**Brief**. Without the pictures, write out all the lines below exactly as they appear.

——————

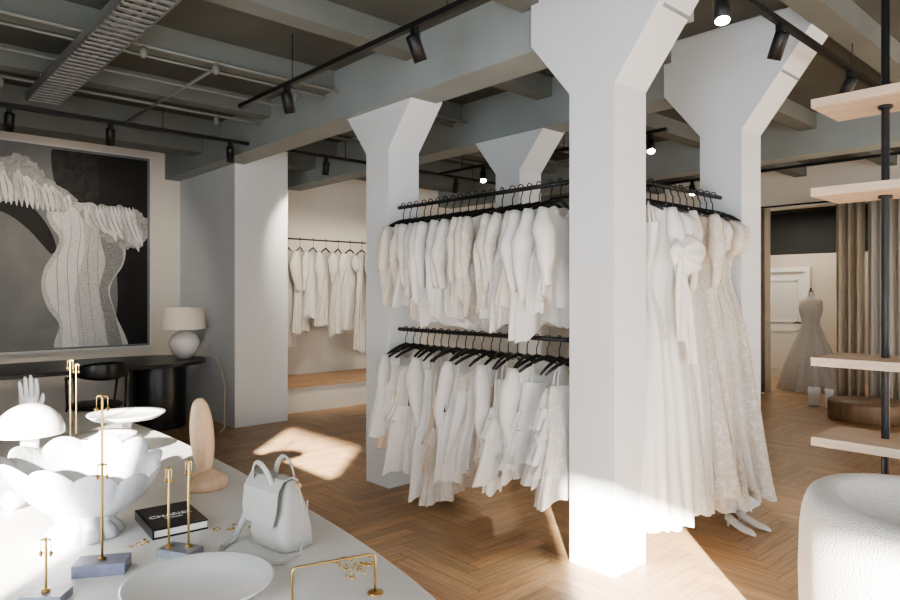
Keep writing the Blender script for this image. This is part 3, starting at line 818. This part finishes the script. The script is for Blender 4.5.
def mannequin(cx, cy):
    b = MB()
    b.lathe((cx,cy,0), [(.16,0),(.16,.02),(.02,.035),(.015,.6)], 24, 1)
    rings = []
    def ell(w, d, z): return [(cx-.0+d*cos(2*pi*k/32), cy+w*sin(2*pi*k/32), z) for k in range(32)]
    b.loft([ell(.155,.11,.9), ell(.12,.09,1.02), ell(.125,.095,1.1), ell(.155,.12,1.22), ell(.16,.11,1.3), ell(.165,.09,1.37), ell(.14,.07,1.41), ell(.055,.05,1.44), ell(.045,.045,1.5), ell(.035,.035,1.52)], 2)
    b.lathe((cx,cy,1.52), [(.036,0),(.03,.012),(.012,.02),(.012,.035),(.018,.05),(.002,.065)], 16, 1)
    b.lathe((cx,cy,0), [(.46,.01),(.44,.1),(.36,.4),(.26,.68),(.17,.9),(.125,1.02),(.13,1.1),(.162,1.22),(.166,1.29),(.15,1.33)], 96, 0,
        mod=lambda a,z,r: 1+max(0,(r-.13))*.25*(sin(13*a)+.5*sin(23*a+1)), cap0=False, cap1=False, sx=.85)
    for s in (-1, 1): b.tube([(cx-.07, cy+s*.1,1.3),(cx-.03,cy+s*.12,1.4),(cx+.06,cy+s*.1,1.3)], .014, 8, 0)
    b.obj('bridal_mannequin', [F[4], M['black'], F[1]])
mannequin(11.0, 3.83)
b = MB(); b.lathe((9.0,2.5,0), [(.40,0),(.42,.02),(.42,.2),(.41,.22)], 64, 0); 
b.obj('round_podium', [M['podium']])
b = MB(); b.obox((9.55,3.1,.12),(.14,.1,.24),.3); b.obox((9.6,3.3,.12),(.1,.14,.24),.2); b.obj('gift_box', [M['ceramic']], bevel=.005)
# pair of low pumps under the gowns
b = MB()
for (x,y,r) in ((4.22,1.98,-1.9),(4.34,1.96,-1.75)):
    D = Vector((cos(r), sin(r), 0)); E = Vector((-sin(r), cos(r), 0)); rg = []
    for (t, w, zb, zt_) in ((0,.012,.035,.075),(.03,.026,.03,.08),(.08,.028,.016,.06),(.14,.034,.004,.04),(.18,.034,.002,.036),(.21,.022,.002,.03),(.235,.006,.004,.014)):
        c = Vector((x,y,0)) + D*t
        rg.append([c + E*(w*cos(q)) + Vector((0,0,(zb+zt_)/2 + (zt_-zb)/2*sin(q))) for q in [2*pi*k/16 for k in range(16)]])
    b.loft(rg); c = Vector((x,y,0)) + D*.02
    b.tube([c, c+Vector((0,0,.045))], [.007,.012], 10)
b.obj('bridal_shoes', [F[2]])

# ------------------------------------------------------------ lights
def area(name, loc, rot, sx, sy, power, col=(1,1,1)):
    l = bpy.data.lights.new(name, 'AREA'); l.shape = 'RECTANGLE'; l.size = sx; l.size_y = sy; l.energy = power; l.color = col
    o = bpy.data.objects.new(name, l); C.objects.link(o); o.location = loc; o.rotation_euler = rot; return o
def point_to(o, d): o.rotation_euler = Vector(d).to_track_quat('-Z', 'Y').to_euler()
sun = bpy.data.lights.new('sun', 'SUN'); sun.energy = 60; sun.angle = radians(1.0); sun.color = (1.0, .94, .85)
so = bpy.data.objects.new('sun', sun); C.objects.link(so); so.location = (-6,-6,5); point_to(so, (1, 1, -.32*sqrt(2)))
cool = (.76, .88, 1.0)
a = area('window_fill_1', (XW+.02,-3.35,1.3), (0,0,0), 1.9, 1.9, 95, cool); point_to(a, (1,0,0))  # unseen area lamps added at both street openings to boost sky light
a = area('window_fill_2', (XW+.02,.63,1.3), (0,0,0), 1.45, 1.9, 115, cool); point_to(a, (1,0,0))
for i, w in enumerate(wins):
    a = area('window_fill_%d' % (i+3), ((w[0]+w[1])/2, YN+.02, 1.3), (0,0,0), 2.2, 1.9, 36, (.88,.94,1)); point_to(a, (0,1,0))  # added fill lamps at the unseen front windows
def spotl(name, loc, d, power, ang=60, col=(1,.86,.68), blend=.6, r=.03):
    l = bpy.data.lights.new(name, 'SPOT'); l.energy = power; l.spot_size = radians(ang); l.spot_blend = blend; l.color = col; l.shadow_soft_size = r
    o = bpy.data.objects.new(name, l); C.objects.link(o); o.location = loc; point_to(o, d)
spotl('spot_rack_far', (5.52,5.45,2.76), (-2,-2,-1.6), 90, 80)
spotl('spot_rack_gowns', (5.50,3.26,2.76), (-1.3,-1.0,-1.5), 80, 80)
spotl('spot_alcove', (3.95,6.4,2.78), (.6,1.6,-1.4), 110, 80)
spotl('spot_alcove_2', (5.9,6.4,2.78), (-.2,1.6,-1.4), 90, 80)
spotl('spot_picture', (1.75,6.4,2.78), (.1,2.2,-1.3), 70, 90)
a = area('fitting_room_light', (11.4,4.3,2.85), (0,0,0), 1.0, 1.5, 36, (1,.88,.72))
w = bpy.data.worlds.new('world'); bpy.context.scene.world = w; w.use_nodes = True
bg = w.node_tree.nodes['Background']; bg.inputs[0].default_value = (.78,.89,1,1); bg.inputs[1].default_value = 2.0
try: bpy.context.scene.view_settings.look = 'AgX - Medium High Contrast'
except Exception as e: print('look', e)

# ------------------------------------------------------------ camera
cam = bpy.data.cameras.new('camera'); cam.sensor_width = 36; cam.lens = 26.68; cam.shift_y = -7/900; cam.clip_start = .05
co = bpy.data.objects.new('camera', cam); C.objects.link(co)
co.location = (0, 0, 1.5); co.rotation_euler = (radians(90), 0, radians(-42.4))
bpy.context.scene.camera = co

——————

**Worked solution**.
Keep writing the Blender script for this image. This is part 3, starting at line 818. This part finishes the script. The script is for Blender 4.5.
def mannequin(cx, cy):
    b = MB()
    b.lathe((cx,cy,0), [(.16,0),(.16,.02),(.02,.035),(.015,.6)], 24, 1)
    rings = []
    def ell(w, d, z): return [(cx-.0+d*cos(2*pi*k/32), cy+w*sin(2*pi*k/32), z) for k in range(32)]
    b.loft([ell(.155,.11,.9), ell(.12,.09,1.02), ell(.125,.095,1.1), ell(.155,.12,1.22), ell(.16,.11,1.3), ell(.165,.09,1.37), ell(.14,.07,1.41), ell(.055,.05,1.44), ell(.045,.045,1.5), ell(.035,.035,1.52)], 2)
    b.lathe((cx,cy,1.52), [(.036,0),(.03,.012),(.012,.02),(.012,.035),(.018,.05),(.002,.065)], 16, 1)
    b.lathe((cx,cy,0), [(.46,.01),(.44,.1),(.36,.4),(.26,.68),(.17,.9),(.125,1.02),(.13,1.1),(.162,1.22),(.166,1.29),(.15,1.33)], 96, 0,
        mod=lambda a,z,r: 1+max(0,(r-.13))*.25*(sin(13*a)+.5*sin(23*a+1)), cap0=False, cap1=False, sx=.85)
    for s in (-1, 1): b.tube([(cx-.07, cy+s*.1,1.3),(cx-.03,cy+s*.12,1.4),(cx+.06,cy+s*.1,1.3)], .014, 8, 0)
    b.obj('bridal_mannequin', [F[4], M['black'], F[1]])
mannequin(11.0, 3.83)
b = MB(); b.lathe((9.0,2.5,0), [(.40,0),(.42,.02),(.42,.2),(.41,.22)], 64, 0); 
b.obj('round_podium', [M['podium']])
b = MB(); b.obox((9.55,3.1,.12),(.14,.1,.24),.3); b.obox((9.6,3.3,.12),(.1,.14,.24),.2); b.obj('gift_box', [M['ceramic']], bevel=.005)
# pair of low pumps under the gowns
b = MB()
for (x,y,r) in ((4.22,1.98,-1.9),(4.34,1.96,-1.75)):
    D = Vector((cos(r), sin(r), 0)); E = Vector((-sin(r), cos(r), 0)); rg = []
    for (t, w, zb, zt_) in ((0,.012,.035,.075),(.03,.026,.03,.08),(.08,.028,.016,.06),(.14,.034,.004,.04),(.18,.034,.002,.036),(.21,.022,.002,.03),(.235,.006,.004,.014)):
        c = Vector((x,y,0)) + D*t
        rg.append([c + E*(w*cos(q)) + Vector((0,0,(zb+zt_)/2 + (zt_-zb)/2*sin(q))) for q in [2*pi*k/16 for k in range(16)]])
    b.loft(rg); c = Vector((x,y,0)) + D*.02
    b.tube([c, c+Vector((0,0,.045))], [.007,.012], 10)
b.obj('bridal_shoes', [F[2]])

# ------------------------------------------------------------ lights
def area(name, loc, rot, sx, sy, power, col=(1,1,1)):
    l = bpy.data.lights.new(name, 'AREA'); l.shape = 'RECTANGLE'; l.size = sx; l.size_y = sy; l.energy = power; l.color = col
    o = bpy.data.objects.new(name, l); C.objects.link(o); o.location = loc; o.rotation_euler = rot; return o
def point_to(o, d): o.rotation_euler = Vector(d).to_track_quat('-Z', 'Y').to_euler()
sun = bpy.data.lights.new('sun', 'SUN'); sun.energy = 60; sun.angle = radians(1.0); sun.color = (1.0, .94, .85)
so = bpy.data.objects.new('sun', sun); C.objects.link(so); so.location = (-6,-6,5); point_to(so, (1, 1, -.32*sqrt(2)))
cool = (.76, .88, 1.0)
a = area('window_fill_1', (XW+.02,-3.35,1.3), (0,0,0), 1.9, 1.9, 95, cool); point_to(a, (1,0,0))  # unseen area lamps added at both street openings to boost sky light
a = area('window_fill_2', (XW+.02,.63,1.3), (0,0,0), 1.45, 1.9, 115, cool); point_to(a, (1,0,0))
for i, w in enumerate(wins):
    a = area('window_fill_%d' % (i+3), ((w[0]+w[1])/2, YN+.02, 1.3), (0,0,0), 2.2, 1.9, 36, (.88,.94,1)); point_to(a, (0,1,0))  # added fill lamps at the unseen front windows
def spotl(name, loc, d, power, ang=60, col=(1,.86,.68), blend=.6, r=.03):
    l = bpy.data.lights.new(name, 'SPOT'); l.energy = power; l.spot_size = radians(ang); l.spot_blend = blend; l.color = col; l.shadow_soft_size = r
    o = bpy.data.objects.new(name, l); C.objects.link(o); o.location = loc; point_to(o, d)
spotl('spot_rack_far', (5.52,5.45,2.76), (-2,-2,-1.6), 90, 80)
spotl('spot_rack_gowns', (5.50,3.26,2.76), (-1.3,-1.0,-1.5), 80, 80)
spotl('spot_alcove', (3.95,6.4,2.78), (.6,1.6,-1.4), 110, 80)
spotl('spot_alcove_2', (5.9,6.4,2.78), (-.2,1.6,-1.4), 90, 80)
spotl('spot_picture', (1.75,6.4,2.78), (.1,2.2,-1.3), 70, 90)
a = area('fitting_room_light', (11.4,4.3,2.85), (0,0,0), 1.0, 1.5, 36, (1,.88,.72))
w = bpy.data.worlds.new('world'); bpy.context.scene.world = w; w.use_nodes = True
bg = w.node_tree.nodes['Background']; bg.inputs[0].default_value = (.78,.89,1,1); bg.inputs[1].default_value = 2.0
try: bpy.context.scene.view_settings.look = 'AgX - Medium High Contrast'
except Exception as e: print('look', e)

# ------------------------------------------------------------ camera
cam = bpy.data.cameras.new('camera'); cam.sensor_width = 36; cam.lens = 26.68; cam.shift_y = -7/900; cam.clip_start = .05
co = bpy.data.objects.new('camera', cam); C.objects.link(co)
co.location = (0, 0, 1.5); co.rotation_euler = (radians(90), 0, radians(-42.4))
bpy.context.scene.camera = co